You are sending messages containing unsubstantiated security claims
which result in fear (probably overblown), uncertainty (because the
claims have no demonstration), and doubt (about the author's "ability
to actually implement these things"). I find it quite something that
your original messages were vague to the point of useless but now you
have expended far more effort justifying your opinion than would have
been required to help the project.

> Security is a mindset.

Security is also an economic proposition and a community effort. A CA
attacking you is possible but unlikely. Helping others to develop
secure software is beneficial to all the users of that software. We
are talking about a project that is *already written in OCaml* so it
is unlikely that the author is incapable of building excellent
software in the short to medium term.

> You are showing that you are not having it and I personally feel that neither does an individual that uses insecure libraries to build security infrastructure.
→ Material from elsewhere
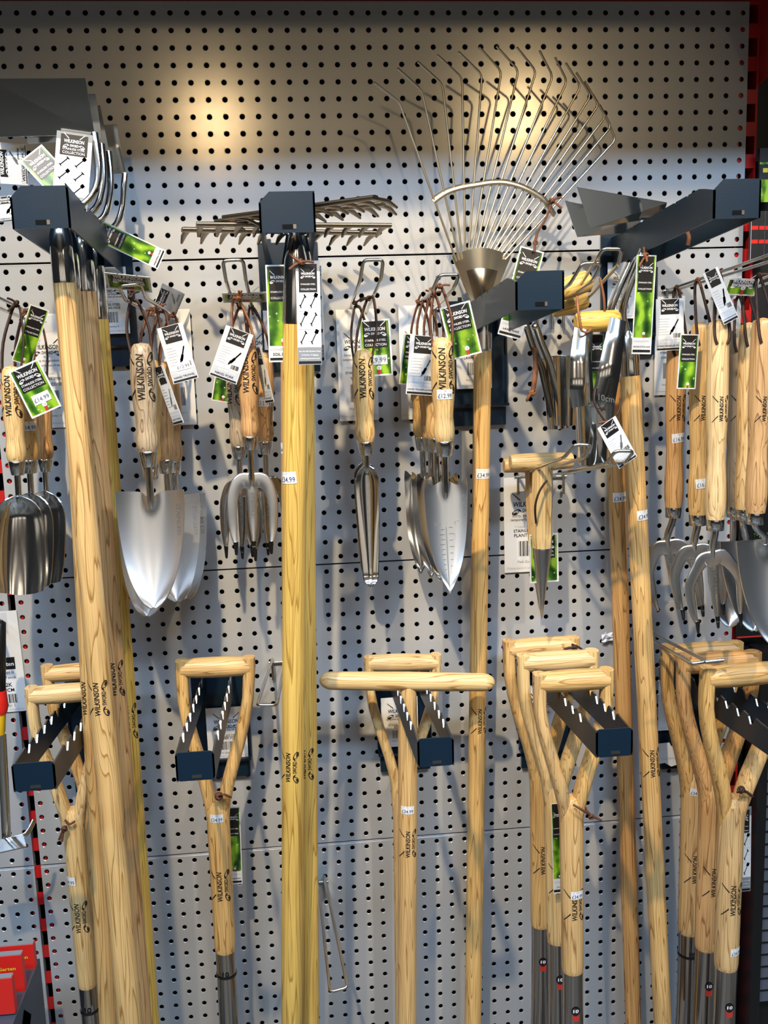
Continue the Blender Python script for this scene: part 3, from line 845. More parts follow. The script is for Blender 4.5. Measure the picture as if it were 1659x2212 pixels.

Now trust who you want I just happens that I have different expectations about the quality of the code I use.

It's interesting that defending against knee-jerk FUD attacks is not
compatible with a "security mindset". I think that a blanket dismissal
of the library (and its author) due to the adoption of a widespread
(though fraught) library is absurd. It is very likely the author does
not know the things you know and does not have the experience with
yojson or the OCaml community that you have. Clearly they are
interested in security and clearly they have produced something of
value even if not perfect (it's unreleased!).